I don’t think I’m going to tell them that any more.
Kat Milligan-Myhre brought this blog post to my attention, bemoaning that administration at University of Wisconsin sees money as an end, not a means to an end. This aligns somewhat with my own experience in the US. I want to talk a little about we got to this point.
In the early 2000s, two things happened.
First, in the US, the National Institutes of Health (NIH) doubled their budget throughout much of the 1990s. Universities responded to that incentive and built infrastructure and hired faculty in biomedicine. But that budget doubling stopped in the 2000s. When you account for inflation, the budget shrank over the next few years. Universities had invested so deeply that they couldn’t back out, and were determined to get that money.

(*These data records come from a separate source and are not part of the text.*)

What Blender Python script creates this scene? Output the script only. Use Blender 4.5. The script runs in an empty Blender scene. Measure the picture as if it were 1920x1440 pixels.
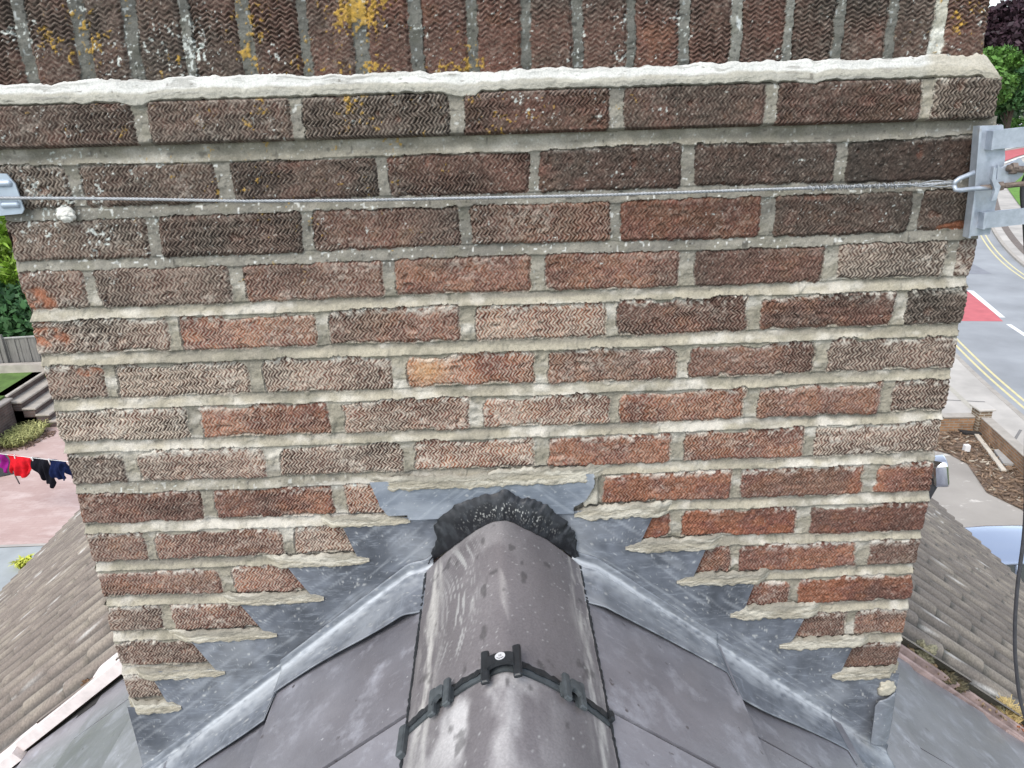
import bpy, math, random
import numpy as np
from mathutils import Vector, Matrix

scene = bpy.context.scene
COL = scene.collection
random.seed(7)
rng = np.random.default_rng(11)

# ------------------------------------------------------------------ camera
cam_d = bpy.data.cameras.new("camera")
cam_d.sensor_width = 36.0
cam_d.lens = 36.0 * 1442.0 / 1920.0
cam_d.clip_start = 0.02
cam_d.clip_end = 5000
cam = bpy.data.objects.new("camera", cam_d)
COL.objects.link(cam)
yaw, pitch, roll = 0.018996, 0.366914, -0.030059
cy, sy, cp, sp = math.cos(yaw), math.sin(yaw), math.cos(pitch), math.sin(pitch)
fwd = Vector((sy * cp, cy * cp, -sp)); rgt = Vector((cy, -sy, 0)); upv = rgt.cross(fwd)
c_, s_ = math.cos(roll), math.sin(roll)
r2 = c_ * rgt + s_ * upv; u2 = -s_ * rgt + c_ * upv
M = Matrix((r2, u2, -fwd)).transposed().to_4x4()
M.translation = Vector((0.04344, -1.14609, 0.41318))
cam.matrix_world = M
scene.camera = cam

# ------------------------------------------------------------------ light
SUN_EL, SUN_AZ = math.radians(52), math.radians(212)     # azimuth clockwise from +y
world = bpy.data.worlds.new("World"); scene.world = world
world.use_nodes = True
wn = world.node_tree
sky = wn.nodes.new("ShaderNodeTexSky")
sky.sky_type = 'NISHITA'; sky.sun_disc = False
sky.sun_elevation = SUN_EL; sky.sun_rotation = SUN_AZ
sky.air_density = 1.0; sky.dust_density = 1.2; sky.ozone_density = 1.0
hs = wn.nodes.new("ShaderNodeHueSaturation"); hs.inputs["Saturation"].default_value = 0.5
wn.links.new(sky.outputs[0], hs.inputs["Color"]); tcw = wn.nodes.new("ShaderNodeTexCoord"); mpw = wn.nodes.new("ShaderNodeMapping"); mpw.inputs["Scale"].default_value = (2.2, 2.2, 6.0)
cn = wn.nodes.new("ShaderNodeTexNoise"); cn.inputs["Scale"].default_value = 2.2; cn.inputs["Detail"].default_value = 7; cn.inputs["Roughness"].default_value = .6
cr = wn.nodes.new("ShaderNodeValToRGB"); cr.color_ramp.elements[0].position = .38; cr.color_ramp.elements[1].position = .66
cr.color_ramp.elements[0].color = (.88, .92, .97, 1); cr.color_ramp.elements[1].color = (1.12, 1.10, 1.05, 1)
mw = wn.nodes.new("ShaderNodeMixRGB"); mw.blend_type = 'MULTIPLY'; mw.inputs[0].default_value = 1
wn.links.new(tcw.outputs["Generated"], mpw.inputs[0]); wn.links.new(mpw.outputs[0], cn.inputs["Vector"]); wn.links.new(cn.outputs["Fac"], cr.inputs[0])
wn.links.new(hs.outputs[0], mw.inputs[1]); wn.links.new(cr.outputs[0], mw.inputs[2]); wn.links.new(mw.outputs[0], wn.nodes["Background"].inputs[0])
wn.nodes["Background"].inputs[1].default_value = 0.15
sun_d = bpy.data.lights.new("sun", 'SUN'); sun_d.energy = 1.1; sun_d.angle = math.radians(32)
sun_d.color = (1.0, 0.95, 0.88)
sun = bpy.data.objects.new("sun", sun_d); COL.objects.link(sun)
sdir = Vector((math.sin(SUN_AZ) * math.cos(SUN_EL), math.cos(SUN_AZ) * math.cos(SUN_EL), math.sin(SUN_EL)))
sun.rotation_euler = sdir.to_track_quat('Z', 'Y').to_euler()
scene.view_settings.view_transform = 'Standard'
scene.view_settings.look = 'None'
scene.view_settings.exposure = 1.08
scene.view_settings.gamma = 1.0

# ------------------------------------------------------------------ noise
def _h(ix, iy, s):
    h = (ix.astype(np.int64) * 374761393 + iy.astype(np.int64) * 668265263 + int(s) * 974634777) & 0xFFFFFFFF
    h = ((h ^ (h >> 13)) * 1274126177) & 0xFFFFFFFF
    h = ((h ^ (h >> 16)) * 2246822519) & 0xFFFFFFFF
    return ((h ^ (h >> 15)) & 0xFFFFFF).astype(np.float32) / np.float32(0xFFFFFF)
def vn(x, y, s=0):
    x = np.asarray(x, np.float64); y = np.asarray(y, np.float64)
    ix = np.floor(x); iy = np.floor(y); fx = (x - ix).astype(np.float32); fy = (y - iy).astype(np.float32)
    fx = fx * fx * (3 - 2 * fx); fy = fy * fy * (3 - 2 * fy)
    a = _h(ix, iy, s); b = _h(ix + 1, iy, s); c = _h(ix, iy + 1, s); d = _h(ix + 1, iy + 1, s)
    return (a + (b - a) * fx) * (1 - fy) + (c + (d - c) * fx) * fy       # 0..1
def fbm(x, y, o=3, s=0):
    r = 0; a = 0.5; t = 0
    for i in range(o):
        r = r + a * vn(x * 2 ** i + 17.3 * i, y * 2 ** i - 9.1 * i, s + i); t += a; a *= 0.5
    return r / t
def sst(a, b, x):
    t = np.clip((x - a) / (b - a), 0, 1); return t * t * (3 - 2 * t)
def mixc(c, k, m):
    return c + (np.asarray(k, np.float32) - c) * m[..., None]
def tri(x):
    x = x - np.floor(x); return np.abs(2 * x - 1)
def hsh(a, b):
    return (math.sin(a * 12.9898 + b * 78.233) * 43758.5453) % 1.0

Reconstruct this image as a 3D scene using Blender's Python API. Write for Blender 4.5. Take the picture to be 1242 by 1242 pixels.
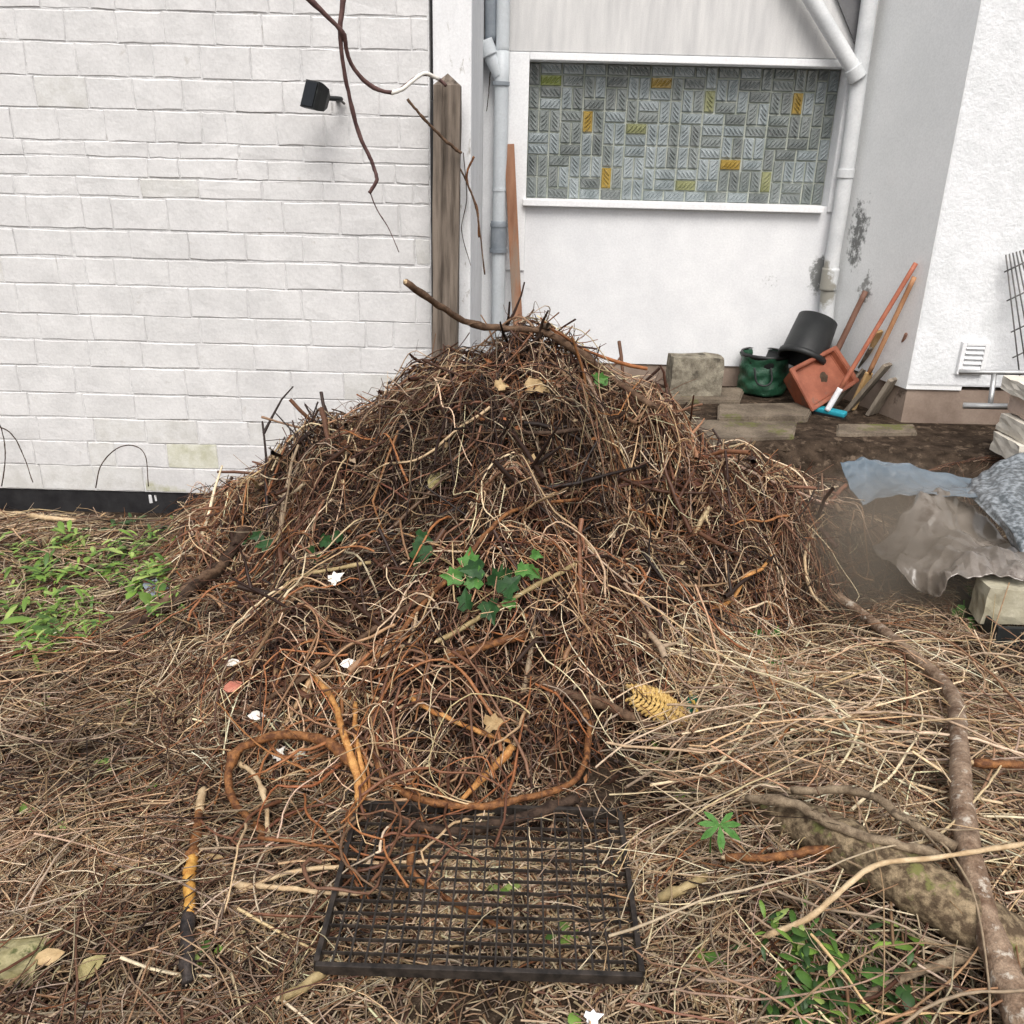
import bpy, bmesh, math, random
import numpy as np
from mathutils import Vector, Matrix
random.seed(7); rng = np.random.default_rng(11)
for o in list(bpy.data.objects): bpy.data.objects.remove(o)
scene = bpy.context.scene
COL = scene.collection

# ------------------------------------------------------------------ camera, world, sun
F = 1080.0; CAMH = 1.65
up = np.array([66., 2650., F]); up /= np.linalg.norm(up)
fw = np.array([0, 0, -1.]); fw = fw - up * (fw @ up); fw /= np.linalg.norm(fw)
rt = np.cross(fw, up)
R = np.array([rt, fw, up])                 # world from camera
cd = bpy.data.cameras.new('camera'); cam = bpy.data.objects.new('camera', cd); COL.objects.link(cam)
M4 = Matrix.Identity(4)
for i in range(3):
    for j in range(3): M4[i][j] = R[i][j]
M4[2][3] = CAMH
cam.matrix_world = M4
cd.sensor_width = 36; cd.lens = 36 * F / 1242; cd.clip_end = 500; cd.clip_start = 0.05
scene.camera = cam
SUN_EL, SUN_AZ = math.radians(54), math.radians(176)     # azimuth from +Y clockwise: behind the camera, to the right
w = bpy.data.worlds.new('World'); scene.world = w; w.use_nodes = True
nt = w.node_tree; nt.nodes.clear()
sky = nt.nodes.new('ShaderNodeTexSky'); sky.sky_type = 'NISHITA'; sky.sun_disc = False
sky.sun_elevation = SUN_EL; sky.sun_rotation = SUN_AZ; sky.dust_density = 6.0; sky.air_density = 1.0; sky.ozone_density = 0.6
bg = nt.nodes.new('ShaderNodeBackground'); bg.inputs[1].default_value = 0.15
wo = nt.nodes.new('ShaderNodeOutputWorld')
hs = nt.nodes.new('ShaderNodeHueSaturation'); hs.inputs['Saturation'].default_value = .45   # overcast: a whiter sky
nt.links.new(sky.outputs[0], hs.inputs['Color']); nt.links.new(hs.outputs[0], bg.inputs[0]); nt.links.new(bg.outputs[0], wo.inputs[0])
sl = bpy.data.lights.new('sun', 'SUN'); sl.energy = 1.2; sl.angle = math.radians(30); sl.color = (1.0, 0.97, 0.94)
so = bpy.data.objects.new('sun', sl); COL.objects.link(so); so.location = (2, -4, 6)
sd = Vector((math.sin(SUN_AZ) * math.cos(SUN_EL), math.cos(SUN_AZ) * math.cos(SUN_EL), math.sin(SUN_EL)))
so.rotation_euler = sd.to_track_quat('Z', 'Y').to_euler()
scene.view_settings.view_transform = 'Standard'; scene.view_settings.look = 'None'
scene.view_settings.gamma = 1; scene.view_settings.use_curve_mapping = False
scene.view_settings.exposure = 0.27
scene.render.engine = 'CYCLES'

# ------------------------------------------------------------------ helpers
def ray(px, py):
    return R @ np.array([px - 621., -(py - 621.), -F])
def at(px, py, Y=None, Z=None):
    r = ray(px, py); t = Y / r[1] if Y is not None else (Z - CAMH) / r[2]
    return Vector(np.array([0, 0, CAMH]) + r * t)

def link(name, me, mat=None, parent=None):
    o = bpy.data.objects.new(name, me); COL.objects.link(o)
    if mat is not None:
        for m in (mat if isinstance(mat, (list, tuple)) else [mat]): me.materials.append(m)
    if parent is not None: o.parent = parent
    return o
def tag(o, label=None, cat=None, group=None, kind=None):
    if label: o['label'] = label
    if cat: o['category'] = cat
    if group: o['group'] = group
    if kind: o['kind'] = kind
    return o
def empty(name, loc, label, cat, group=None):
    o = bpy.data.objects.new(name, None); COL.objects.link(o); o.location = loc; o.empty_display_size = .05
    return tag(o, label, cat, group)
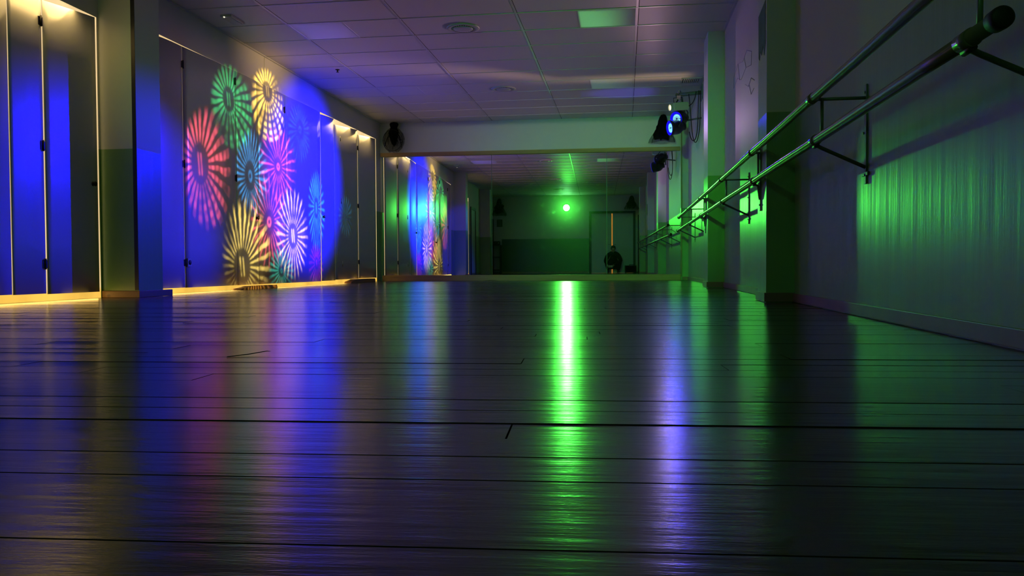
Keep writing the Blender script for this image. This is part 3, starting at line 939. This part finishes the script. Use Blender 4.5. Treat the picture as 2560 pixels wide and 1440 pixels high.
# ------------------------------------------------------------------ rear of the room, seen in the mirror
def rear():
    # dado board
    o = MB().box(-3.88, -.74, RY, RY+.02, .06, 1.24, .004).build('dado_board', M_DADO_BLACK)
    struct(o, 'dark green gloss board along the lower rear wall, seen in the mirror', 'dado')
    # double door
    d = thing('door_1', 'double door in the rear wall, one leaf ajar with orange light, seen in the mirror', 'door', (.085, RY, 0))
    d['kind'] = 'structure'
    f = MB()
    f.box(-.735, -.655, RY-.03, RY+.035, 0, 2.21, .004); f.box(.825, .905, RY-.03, RY+.035, 0, 2.21, .004); f.box(-.655, .825, RY-.03, RY+.035, 2.13, 2.21, .004)
    f.build('frame', M_DOORFRAME, d)
    for xa, xb in ((-.657, .060), (.100, .827)):
        lf = MB(); lf.box(xa, xb, RY-.05, RY-.008, .002, 2.1295, .001)
        for z0, z1 in ((.15, .95), (1.10, 1.98)): lf.box(xa+.12, xb-.12, RY-.010, RY-.004, z0, z1, .003)
        lf = lf.build('leaf', M_DOOR, d)
        hx = .02 if xb < .07 else .135
        MB().tube([(hx, RY-.006, 1.02), (hx, RY+.045, 1.02), (hx+(-.09 if hx < .1 else .09), RY+.05, 1.02)], .008, 8).build('handle', M_CHROME, lf)
    MB().box(-.66, .83, RY-.16, RY-.10, 0, 2.13).build('corridor_glow', M_SLIT, d)
    # low black box right of the door
    o = thing('amplifier_box', 'low black box on the floor beside the double door, seen in the mirror', 'amplifier', (.80, RY+.2, 0))
    b = MB(); b.box(.52, .92, RY+.06, RY+.36, .02, .27, .012); b.build('cabinet', M_BLACK, o)
    MB().box(.54, .90, RY+.36, RY+.366, .04, .25, .003).build('grille', M_CLOTH, o)
    for x in (.55, .89):
        for y in (RY+.09, RY+.33): MB().lathe([(.016, 0), (.018, .02), (0, .02)], (x, y, 0), (0, 0, 1), 12).build('foot', M_RUBBER, o)
    MB().tube([(.68, RY+.21, .27), (.68, RY+.21, .295), (.85, RY+.21, .295), (.85, RY+.21, .27)], .009, 8).build('handle', M_RUBBER, o)
    o = thing('stand_pole', 'thin dark pole standing behind the black box, seen in the mirror', 'pole', (1.0, RY+.10, 0))
    MB().tube([(1.0, RY+.10, .0), (1.0, RY+.10, 2.06)], .016, 10).build('shaft', M_BLACK, o)
    MB().lathe([(0, .02), (.03, .018), (.055, .004), (.055, 0), (0, 0)], (1.0, RY+.10, 0), (0, 0, 1), 20).build('foot_plate', M_BLACK, o)
    # hi-fi shelf left
    o = thing('equipment_shelf', 'dark equipment shelf in the rear corner, seen in the mirror', 'shelf', (-4.05, RY+.2, 0))
    MB().box(-4.20, -4.17, RY+.02, RY+.42, 0, 1.95, .003).build('side_panel', M_BLACK, o)
    MB().box(-3.915, -3.885, RY+.02, RY+.42, 0, 1.02, .003).build('side_panel', M_BLACK, o)
    for z in (.12, .58, 1.0): MB().box(-4.17, -3.915, RY+.02, RY+.42, z, z+.025, .003).build('shelf_board', M_BLACK, o)
    q = thing('stereo_unit', 'black stereo unit on the equipment shelf, seen in the mirror', 'stereo', (-4.04, RY+.2, 1.025))
    MB().box(-4.15, -3.93, RY+.06, RY+.38, 1.026, 1.16, .006).build('case', M_BLACK, q)
    MB().box(-4.13, -3.99, RY+.38, RY+.384, 1.07, 1.13).build('display', M_SCREEN, q)
    MB().lathe([(0, .02), (.022, .018), (.024, 0)], (-3.96, RY+.38, 1.09), (0, 1, 0), 16).build('dial', M_CHROME, q)
    q = thing('small_picture', 'small dark framed picture on the rear wall above the shelf, seen in the mirror', 'picture', (-3.95, RY+.01, 1.6))
    f = MB(); f.box(-4.06, -3.86, RY, RY+.018, 1.69, 1.71); f.box(-4.06, -3.86, RY, RY+.018, 1.93, 1.95); f.box(-4.06, -4.04, RY, RY+.018, 1.71, 1.93); f.box(-3.88, -3.86, RY, RY+.018, 1.71, 1.93)
    f.build('frame', M_BLACK, q)
    MB().box(-4.04, -3.88, RY, RY+.008, 1.71, 1.93).build('print', M_PAPER, q)
    # door on the left wall
    d = thing('door_2', 'dark framed door on the near left wall, seen in the mirror', 'door', (WL, 3.2, 0)); d['kind'] = 'structure'
    f = MB(); f.box(WL, WL+.03, 2.72, 2.80, 0, 2.06, .003); f.box(WL, WL+.03, 3.62, 3.70, 0, 2.06, .003); f.box(WL, WL+.03, 2.80, 3.62, 1.98, 2.06, .003)
    f.build('frame', M_DOORFRAME, d)
    lf = MB().box(WL, WL+.012, 2.80, 3.62, .01, 1.98, .002).build('leaf', M_DOOR, d)
    MB().tube([(WL+.01, 2.87, 1.02), (WL+.05, 2.87, 1.02), (WL+.055, 2.98, 1.02)], .008, 8).build('handle', M_CHROME, lf)
    # green spot
    o = thing('green_stage_lamp', 'green stage lamp on the rear wall, shining into the mirror', 'stage light', GREEN_POS)
    dr = (GREEN_AIM-GREEN_POS).normalized(); c = GREEN_POS-dr*.035
    MB().lathe([(.112, 0), (.120, -.004), (.122, -.05), (.112, -.06), (.110, -.14), (.07, -.19), (0, -.20)], c, dr, 32).build('housing', M_BLACKMETAL, o)
    MB().lathe([(0, .004), (.06, .003), (.108, -.004), (.112, -.006)], c, dr, 32).build('led_face', M_LEDGREEN, o)
    MB().tube([c-dr*.08+Vector((-.13, 0, 0)), c-dr*.08+Vector((-.13, 0, .10)), c-dr*.08+Vector((0, -.04, .16)), c-dr*.08+Vector((.13, 0, .10)), c-dr*.08+Vector((.13, 0, 0))], .009, 8).build('yoke', M_BLACKMETAL, o)
    MB().tube([c-dr*.08+Vector((0, -.04, .16)), (c.x, RY+.01, c.z+.16)], .014, 10).build('wall_arm', M_BLACKMETAL, o)
rear()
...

In my experience, many university administrators were not truly aware that the budget had stopped increasing and did not realize how competitive grants had become. They had spend the better part of a decade hearing how big the NIH budgets were and couldn’t face the new reality.
You may object that this is only biomedicine and only in the US. True. But the NIH had the biggest basic research budget, and trends in the US tend to get reflected elsewhere.
Plus, something else happened in the 2000s. Academic publishing embraced the Internet and stopped relying on paper copies.
I point, as I often do, to the debut of PLOS ONE in 2006 as a significant turning point in academic publishing. It only reviewed for “technical soundness,” not “quality.” Because of that, people complained that “they will publish anything” (even when this was clearly not so). Nevertheless, it certainly expanded the range of papers that were publishable.
It not only published more papers, but other publishers copied the model. The number of peer-reviewed journals expanded significantly.
And we also got journals that only pretended to be peer-reviewed adding confusion to the mix.
People evaluating faculty had often counted the number of publications because it is simple and does not require deep knowledge of the content of the papers. But as a whole swathe of new journals arrived, I am willing to bet that more and more faculty were able to push out papers somewhere.
From the point of view of someone attempting to evaluate faculty (because “excellence” and everything), this meant that publication number was not informative because there was less variation, and because administrators often aren’t active researchers themselves, they worried about noise and whether they could trust whether the journals were “real” journals.
But the grant process was still exclusive, and – importantly – still run by scientists. Grants still had the imprimatur of peer review.
Even if you put aside the desire for money, I could see how an administrator might prefer to switch from a simple metric that has lost much of its signal and is potentially corrupted (number of publications) to a different simple metric that is more exclusive and is still perceived as having integrity (number of grant dollars).
At this point, maybe we should update our vocabulary. Instead of “professor” or “researcher,” we should call people “research fundraisers.”
From now on, I’ll probably be advising students to look for competitive opportunities like scholarships and society grants as much as I advise them to publish.